Discussions and policymaking around extended producer responsibility for packaging are growing and evolving, particularly in the Americas and Europe, Product Stewardship Institute leaders and a panel of stakeholders highlighted during a Thursday webinar on global trends.
PSI CEO Scott Cassel, who moderated the discussion, noted laws signed in Maine and Oregon in 2021 and in California and Colorado in 2022, and other speakers predicted more states will follow suit. The webinar also highlighted the European Commission’s proposed updates to the Packaging and Packaging Waste Directive, which could set new requirements for EPR, with ambitious goals for 2030.
“You can really see how this issue has taken shape over the last couple of years here in the United States,” said Dan Felton, executive director of AMERIPEN, a trade association that represents stakeholders in the packaging value chain. “It's moving at a rapid speed here in the United States.”
GFL Environmental has experience operating in an environment with EPR in Canada, a country where the company gets 48% of its overall revenue. GFL’s Nicole Willett, vice president of resource recovery, said the company is the only service provider that processes an entire province’s post-collection material. It does so in British Columbia, which Willett described as the only fully implemented EPR program in North America.
“That experience has helped us realize what’s hard to process, what’s a little bit easier to process, how do we collect differently, how do we make this more sustainable, and we’re constantly improving, and we’re constantly striving for better audit data or better quality of material. So that experience in and of itself has really helped shape our trajectory of EPR,” said Willett.
Willett described EPR as “a sustainability initiative” aligned with one of GFL’s top ESG goals: to increase recyclables recovered at MRFs by 40% by 2030. “We have a lot to do in a very short time of seven years. So we think EPR legislation is one of the crucial things that will help us achieve that goal,” she said.
GFL was involved in rulemaking around EPR in Ontario. In 2021, GFL said it formed the Resource Recovery Alliance to become a producer responsibility organization in response to Ontario’s EPR regulation. Circular Materials acquired that operation last year.
As for where GFL is participating in advocacy around EPR, Willett said that GFL is currently advocating “where we think we might get the biggest bang for our buck” and are focusing on “some of those emerging states” where EPR legislation and discussion are percolating.
Across the U.S., AMERIPEN expects even more state legislative activity around packaging producer responsibility in 2023 than in 2022. Connecticut, New York and Washington are among the states considering proposals.
“We do believe it's very likely we will see one or two more laws enacted this year around packaging producer responsibility,” Felton said. “If you asked me today what those one or two states might be, I’d probably give you a different answer than if you asked me tomorrow or you asked me two weeks from now, or when I told somebody two weeks ago … we'll just have to wait and see.”
Given ongoing rulemaking and implementation of laws that have been passed, producer compliance won’t come into force until 2025, 2026 and 2027.

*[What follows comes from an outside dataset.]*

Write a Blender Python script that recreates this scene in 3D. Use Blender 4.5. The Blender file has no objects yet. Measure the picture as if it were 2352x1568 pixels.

“We have four laws in place, pretty different from each other,” Felton said. And laws enacted this year would probably look different from the first four, Felton said, which could ultimately lead to more discussion around potentially needing to “get something done at the federal level.”
There was no federal activity on EPR in 2022, and AMERIPEN expects the same for 2023. In the future, “it may not be that we end up with a 50-state federal EPR for packaging law in the United States,” he said, but some form of guidance could be valuable. Felton described one possibility being a set of federal requirements that states could opt to follow in their EPR laws to gain some kind of federal support.
“This discussion is not yet robust at the federal level, but it’s coming, and we need to be having that conversation,” he said.